The trouble with world history is it started so long ago,” I complained to anyone who would listen as I wrestled with the best way to start the year for my 10th-grade World History students. In their first journal entries, many of my students had already told me they thought history was “boring.” I wanted them to see history as something alive that really mattered, filled with the stories of interesting, everyday people. How could I generate some enthusiasm for the past?

At the same time, I was worried about how to integrate curriculum about the war in Iraq. During the lead-up to the U.S. invasion, the topic came up naturally in class. But now students seldom raised it and were often resistant when I brought it up. “We’re burned out on Iraq,” they told me. How could I teach world history and not explore the current events that were sure to have an enormous impact, both on my students’ lives and on the world’s future?
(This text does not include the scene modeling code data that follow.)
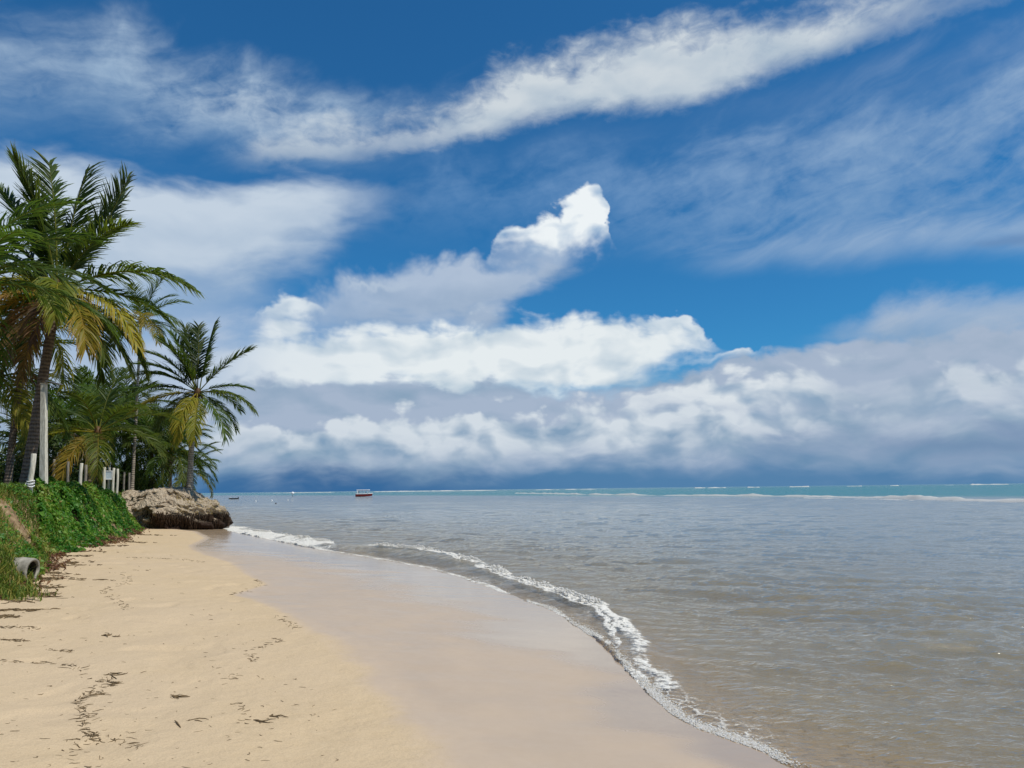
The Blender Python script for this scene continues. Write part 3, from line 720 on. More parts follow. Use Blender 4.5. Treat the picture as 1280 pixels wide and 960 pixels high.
def build_surf():
    """surf on the sand bar and on the reef far out"""
    V, Q, T = [], [], []; n0 = 0
    def ridge(P, hgt, wid, gap=0.0, seed=0):
        nonlocal n0
        P = np.array(P); L = np.concatenate([[0], np.cumsum(np.linalg.norm(np.diff(P, axis=0), axis=1))])
        n = int(min(900, max(30, L[-1] / (wid * 0.6)))); s = np.linspace(0, L[-1], n)
        px = np.interp(s, L, P[:, 0]); py = np.interp(s, L, P[:, 1])
        k = L[-1] / 14
        env = np.clip(sstep(s, 0, k) * sstep(L[-1] - s, 0, k), 0, 1)
        hh = hgt * np.clip(0.55 + 1.7 * fbm(s / (wid * 7) + seed, s * 0 + seed, 4, 95) - gap, 0.0, 1.6) * env
        ww = wid * (0.6 + 0.9 * np.clip(fbm(s / (wid * 5), s * 0 + seed + 4, 3, 96) + 0.5, 0, 1)) * np.clip(hh / hgt * 2, 0.05, 1)
        tx = np.gradient(px); ty = np.gradient(py); tl = np.sqrt(tx * tx + ty * ty) + 1e-9; nx, ny = -ty / tl, tx / tl
        prof = [(-1.0, -0.10), (-0.6, 0.45), (-0.15, 0.95), (0.2, 0.9), (0.6, 0.45), (1.0, -0.10)]
        for r_, (a, b) in enumerate(prof):
            wob = 0.5 * ww * fbm(s / (wid * 2.2), s * 0 + seed + r_ * 7, 3, 97) * (1 if b > 0 else .4)
            V.append(np.column_stack([px + nx * (a * ww + wob), py + ny * (a * ww + wob), hh * b * (1 + 0.5 * fbm(s / (wid * 1.5), s * 0 + r_ * 5 + seed, 3, 98)) - 0.02]))
        m = len(prof); i = np.arange(n - 1)
        for r in range(m - 1):
            q = np.stack([n0 + r * n + i, n0 + r * n + i + 1, n0 + (r + 1) * n + i + 1, n0 + (r + 1) * n + i], 1)
            Q.append(q[(hh[:-1] > 0.01 * hgt) | (hh[1:] > 0.01 * hgt)])
        n0 += m * n
    bar = [on_z(a, b)[:2] for a, b in ((640, 616.5), (700, 617.6), (760, 618.6), (860, 619.5), (960, 620.3), (1060, 621.8), (1130, 623.4), (1200, 625.6), (1290, 628), (1420, 632))]
    ridge(smooth_poly(bar, 6), 0.42, 1.1, -0.15, 1)
    ridge([on_z(a, b)[:2] for a, b in ((1000, 622.5), (1080, 623.8), (1150, 626))], 0.13, 0.6, 0.1, 3)
    for k, (xa, xb, yy, hp) in enumerate(((466, 540, 612.2, 1.6), (536, 622, 611.4, 2.0), (668, 700, 610.7, 1.3), (705, 746, 610.4, 1.5), (868, 882, 608.9, 2), (884, 908, 608.8, 1.4), (934, 950, 608.2, 1.7), (986, 1012, 607.5, 2.2), (1058, 1078, 606.7, 1.9), (1112, 1124, 606.2, 1.4), (1180, 1192, 605.3, 1.3), (1212, 1262, 604.9, 2.0), (340, 420, 614.6, 1.0))):
        hz = 611.6 - 0.01187 * (xa - 640)
        yy = max(yy, hz + 1.3)
        a = on_z(xa, yy); b = on_z(xb, yy - 0.01187 * (xb - xa))
        d = a.y; hgt = 0.7 * hp * d / 961
        n = 8; ridge([(a.x + (b.x - a.x) * i / n, a.y + (b.y - a.y) * i / n) for i in range(n + 1)], hgt, hgt * 1.3, 0.0, 10 + k)
    o = mesh_obj('surf_foam', np.concatenate(V), np.concatenate(Q), M['foam'])
    tag(o, 'thin white lines of surf on the sand bar and along the far reef', 'foam', kind='stuff')
build_surf()

# ------------------------------------------------------------------ seaweed and twigs on the sand
def build_weed():
    mb = MB()
    def twig(x, y, L, th, rad, curl):
        n = 4; pts = []; cx, cy = x, y
        for i in range(n + 1):
            pts.append((cx, cy)); cx += cos(th) * L / n; cy += sin(th) * L / n; th += curl + rng.normal(0, 0.35)
        a = np.array(pts); h = terrain(a[:, 0], a[:, 1])[0]
        P = [(a[i, 0], a[i, 1], h[i] + rad * 0.7 + abs(rng.normal(0, rad * 0.8))) for i in range(n + 1)]
        mb.tube(P, [rad * .6, rad, rad, rad * .8, rad * .4], 4, cap=False)
    lines = [([(84, 940), (103, 929), (122, 923), (150, 928), (176, 934)], 45, .08), ([(122, 923), (110, 914), (103, 902), (108, 892), (100, 880), (104, 872), (125, 869), (128, 866)], 110, .06),
             ([(110, 872), (125, 860), (142, 856), (128, 850), (106, 848), (96, 838), (84, 832), (60, 829), (0, 827)], 95, .08),
             ([(156, 763), (145, 748), (126, 739), (150, 731), (162, 726), (154, 716), (186, 712)], 80, .12),
             ([(316, 828), (318, 822), (309, 812), (330, 808), (353, 801), (345, 799)], 40, .07), ([(286, 743), (310, 738), (327, 731), (318, 724)], 40, .10),
             ([(345, 769), (360, 778), (372, 787)], 30, .1), ([(0, 784), (20, 784), (44, 786)], 36, .08), ([(0, 800), (14, 801), (29, 801)], 45, .05),
             ([(55, 812), (70, 813), (88, 815)], 22, .06), ([(160, 697), (220, 699), (255, 703)], 50, .16), ([(275, 855), (285, 850), (297, 843)], 7, .05), ([(290, 878), (300, 884), (312, 893), (305, 905)], 14, .06)]
    for px, cnt, sp in lines:
        g = [on_ground(a, b) for a, b in px]; g = smooth_poly([(p.x, p.y) for p in g], 5)
        g = np.array(g)
        for _ in range(cnt):
            i = rng.integers(0, len(g) - 1); t = rng.random(); p = g[i] * (1 - t) + g[i + 1] * t
            d = sqrt(p[0] ** 2 + p[1] ** 2)
            q = p + rng.normal(0, sp * 0.35, 2)
            tn = g[i + 1] - g[i]
            twig(q[0], q[1], rng.uniform(0.03, 0.10), atan2(tn[1], tn[0]) + rng.normal(0, 0.9), rng.uniform(0.0011, 0.0028) * (0.75 + d * 0.05), rng.normal(0, 0.3))
    for _ in range(260):                                        # loose scraps
        px = rng.uniform(-30, 420); py = rng.uniform(690, 965)
        if px > 240 + (py - 690) * 0.9: continue
        p = on_ground(px, py); d = p.length
        twig(p.x, p.y, rng.uniform(0.012, 0.06) * (1 + d * .03), rng.normal(0, 0.7), rng.uniform(0.0008, 0.0022) * (0.75 + d * 0.05), rng.normal(0, 0.4))
    for px, py, w, cnt in ((12, 751, .2, 30), (18, 763, .25, 40), (2, 771, .12, 30), (34, 742, .3, 40), (50, 746, .3, 30), (48, 714, .4, 60), (46, 722, .3, 60), (60, 703, .5, 60), (72, 695, .6, 80), (40, 732, .4, 60), (95, 689, .5, 50), (125, 682, .6, 60), (150, 677, .5, 60), (170, 668, .7, 80),
                          (88, 707, .25, 20), (68, 720, .2, 12), (104, 724, .2, 10), (132, 795, .05, 6), (216, 871, .04, 5), (228, 902, .04, 3), (137, 843, .04, 5), (338, 897, .02, 3), (318, 902, .03, 4)):
        p = on_ground(px, py)
        for _ in range(cnt):
            d = p.length
            twig(p.x + rng.normal(0, w * .8), p.y + rng.normal(0, w * .25), rng.uniform(0.06, 0.2), rng.normal(0, 0.5), rng.uniform(0.003, 0.007) * (0.7 + d * 0.04), rng.normal(0, 0.3))
    o = mb.build('seaweed', M['weed'])
    tag(o, 'dark dried seaweed scraps strewn in winding lines over the dry sand', 'seaweed', kind='stuff')
build_weed()

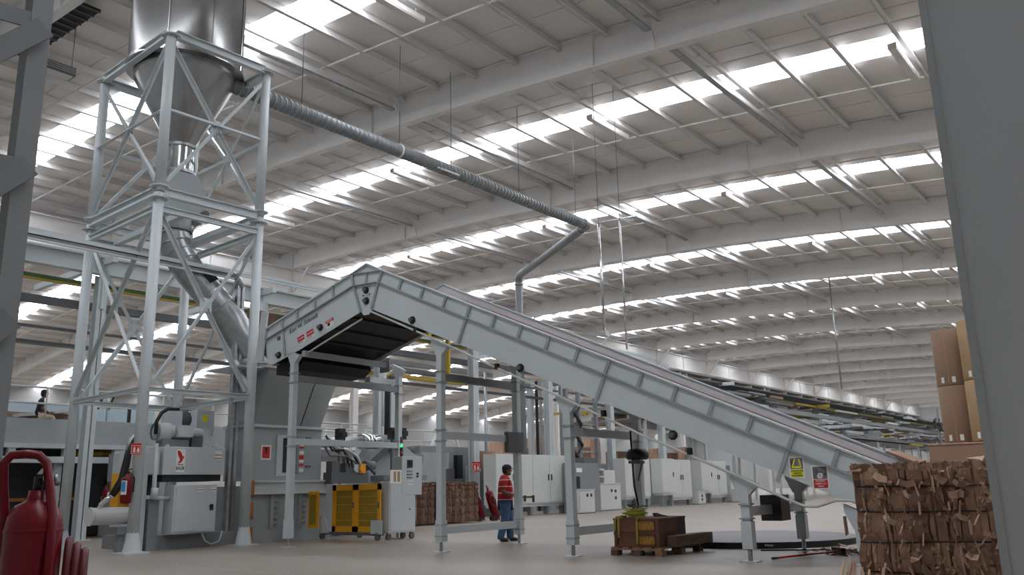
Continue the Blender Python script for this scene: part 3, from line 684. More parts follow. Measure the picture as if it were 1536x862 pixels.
# tying section beyond the chamber
obj('tie_post', MB().box(15.2, 15.45, 18.42, 18.66, .18, 1.42), M_balerl, bl)
obj('extrusion_channel', MB().box(15.75, 18.6, VB+.3, 21.3, .3, 1.35), M_grey, bl)
obj('return_cylinder', MB().tube([(15.5, 20.4, 2.62), (18.0, 20.4, 2.72)], .16, 16), M_galv, bl)
obj('cylinder_cap', MB().tube([(17.9, 20.4, 2.72), (18.55, 20.4, 2.75)], .24, 20), M_chrome, bl)
obj('back_frame', MB().prism([(17.6, 20.8, 1.35), (21.0, 20.8, 1.35), (21.0, 20.8, 2.2), (19.6, 20.8, 3.0), (18.6, 20.8, 3.0)], (0, .3, 0)), M_baler, bl)
obj('slant_arm', MB().bar((18.1, 20.7, 1.7), (19.6, 20.7, 2.75), .14, .14), M_greyd, bl)
obj('pivot_block', MB().tube([(19.45, 20.5, 2.8), (19.45, 20.9, 2.8)], .2, 14).box(19.35, 19.6, 20.5, 20.7, 2.4, 2.62), M_baler, bl)
obj('back_shelf', MB().box(18.7, 20.6, 20.2, 20.8, 1.55, 1.7), M_grey, bl)
obj('manifold', MB().box(15.55, 16.9, 18.9, 19.25, 1.45, 1.75).box(15.6, 15.85, 18.95, 19.2, 1.75, 2.05).box(16.1, 16.4, 18.95, 19.2, 1.75, 2.0), M_greyd, bl)
obj('valve_body', MB().tube([(16.5, 18.9, 1.85), (16.5, 19.2, 1.85)], .12, 12), M_balerl, bl)
obj('yellow_valve', MB().box(16.55, 16.75, 18.85, 19.05, 1.72, 1.98).tube([(16.62, 18.82, 1.85), (16.62, 18.85, 1.85)], .1, 12), M_yel, bl)
rnd = random.Random(3)
for hx, hz, r, m in ((15.5, 2.5, .03, M_black), (15.55, 2.35, .035, M_black), (15.62, 2.45, .04, M_balerl), (15.7, 2.3, .03, M_black), (16.5, 2.0, .035, M_black), (15.48, 2.2, .03, M_greyd)):
    ex_ = hx+.5+rnd.random()*.7
    obj('hydraulic_hose', MB().tube([(hx-.1, 19.0, hz+.25), (hx+.05, 18.95, hz), ((hx+ex_)/2, 18.9, hz+.1*rnd.uniform(-1, 1)), (ex_, 18.95, hz-.3), (ex_+.05, 19.0, 1.75)], r, 8), m, bl)
obj('light_hose', MB().tube([(15.7, 18.95, 2.4), (16.1, 18.9, 2.38), (16.45, 18.9, 2.2), (16.6, 18.9, 1.98)], .04, 8), M_cab, bl)
obj('motor_small', MB().tube([(17.0, 19.2, 1.95), (17.35, 19.2, 1.95)], .14, 14), M_greyd, bl)

# wheeled yellow guard and control cabinet
cg = thing('safety_guard', 'yellow framed mesh guard on castors beside the baler', 'guard', (15.3, 17.6, 0))
UY = 15.2
for v0, v1, nm in ((17.5, 18.40, 'mesh_door'), (16.55, 17.5, 'mesh_door')):
    d = obj(nm, MB().box(UY, UY+.05, v0, v0+.1, .2, 1.4).box(UY, UY+.05, v1-.13, v1, .2, 1.4).box(UY, UY+.05, v0, v1, .2, .34).box(UY, UY+.05, v0, v1, 1.25, 1.4), M_yel, cg)
    me_ = MB().box(UY+.03, UY+.04, v0+.1, v1-.13, .34, 1.25)
    obj('mesh_infill', me_, M_yelm, d)
    for i in range(4): obj('mesh_bar', MB().box(UY+.015, UY+.03, v0+.1, v1-.13, .48+i*.2, .495+i*.2), M_yel, d)
    obj('door_latch', MB().box(UY-.02, UY, v0+.03, v0+.07, .8, .95), M_greyd, d)
obj('side_panel', MB().box(UY+.1, 16.1, 18.38, 18.43, .2, 1.38), M_yel, cg)
obj('left_wing', MB().box(15.0, 15.04, 18.75, 19.15, .3, 1.25), M_yel, cg)
obj('wing_mesh', MB().box(14.98, 15.0, 18.82, 19.08, .4, 1.15), M_yelm, cg)
obj('foot_rail', MB().box(UY, UY+.12, 16.5, 18.8, .12, .2), M_greyd, cg)
obj('corner_bracket', MB().box(UY-.03, UY, 16.45, 16.85, .16, .5)  , M_balerl, cg)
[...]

I knew I didn’t want to relegate today’s news to a few weeks in June, but I hadn’t had much success with such formulaic approaches as current events days or weekly news assignments.

At just that point of confused frustration, I stumbled across an extraordinary resource: Baghdad Burning, Girl Blog from Iraq and Baghdad Burning II. The author, whose pseudonym is Riverbend, was a young computer programmer in Iraq when the war started. First trapped in her house by the bombings and fighting, then barred from working because of the deteriorating situation of women, she turned to blogging about her everyday life, events in Iraq, and the international situation. These first-person accounts are extraordinarily well-written and compelling (Baghdad Burning won the 2005 Lettre Ulysses Award for the Art of Literary Reportage). As an example, here’s an excerpt from one of her first blogs, Aug. 21, 2003:

My New Talent
Suffering from a bout of insomnia last night, I found myself in front of the television, channel-surfing. I was looking for the usual—an interesting interview with one of the council, some fresh news, a miracle. . . . Promptly at 2 a.m., the electricity went off and I was plunged into the pitch black hell better-known as “an August night with no electricity in Iraq.” So I sat there, in the dark, trying to remember where I had left the candle and matches. After 5 minutes of chagrined meditation, I decided I would ‘feel’ my way up the stairs and out onto the roof. Step by hesitant step, I stumbled out into the corridor and up the stairs, stubbing a toe on the last step (which wasn’t supposed to be there).

(For those of you who don’t know, people sleep up on the roof in some of the safer areas because when the electricity goes off, the houses get so hot, it feels like you are cooking gently inside of an oven. The roof isn’t much better, but at least there’s a semblance of wind.)

A few moments later, my younger brother (we’ll call him E.) joined me—disheveled, disgruntled, and half-asleep. We stood leaning on the low wall enclosing the roof watching the street below. I could see the tip of Abu Maan’s cigarette glowing in the yard next door. I pointed to it with the words, “Abu Maan can’t sleep either.” E. grunted with the words, “It’s probably Maan.” I stood staring at him like he was half-wild—or maybe talking in his sleep. Maan is only 13—how is he smoking? How can he be smoking?

“He’s only 13,” I stated.

“Is anyone only 13 anymore?” he asked.